10. Electronic Communication. I authorize doTERRA, its affiliates and independent contractors to communicate with me through electronic mail at the email address provided to doTERRA. I understand that such email may include offers or solicitations for the sale and purchase of doTERRA products, sales aids, or services.

11. Survival. Sections 5, 7, 8, 9, 10, and 12 of these terms and conditions, shall survive the termination of the Membership.

12. Data. By creating a Membership with doTERRA, I consent to the processing of personal data contained in my Membership application and account, and to the transfer of such personal data, together with information about my account purchase activities, to any of doTERRA’s worldwide subsidiaries and affiliated companies, and to others who are in the sales organization or distribution chain for the purpose of administering the sales and distribution of doTERRA’s products and for the purpose of providing sales activity to others in the sales organizations. I understand that this personal data may be transferred to recipients in countries other than the country in which the data originally was collected. Those countries may not have the same data protection laws as the country in which I initially provided the data. For additional information on doTERRA’s privacy practices, please see doTERRA’s privacy policy located at www.doterra. com. If you do not want this personal data processed or transferred as described herein, please do not create a Membership with doTERRA.

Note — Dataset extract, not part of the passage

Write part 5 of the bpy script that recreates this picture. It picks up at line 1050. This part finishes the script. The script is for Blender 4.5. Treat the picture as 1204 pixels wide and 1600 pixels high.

13. Amendment. This agreement constitutes the entire agreement between me and doTERRA with respect to the subject matter. I agree that these terms and conditions may be amended at any time at the sole discretion of doTERRA, and I agree that upon 30 days’ notice any such amendment will apply to me. Notification of amendments will be published in official doTERRA materials including doTERRA’s official website. The continuation of purchases of doTERRA products shall constitute my acceptance of any and all doTERRA amendments to the terms and conditions.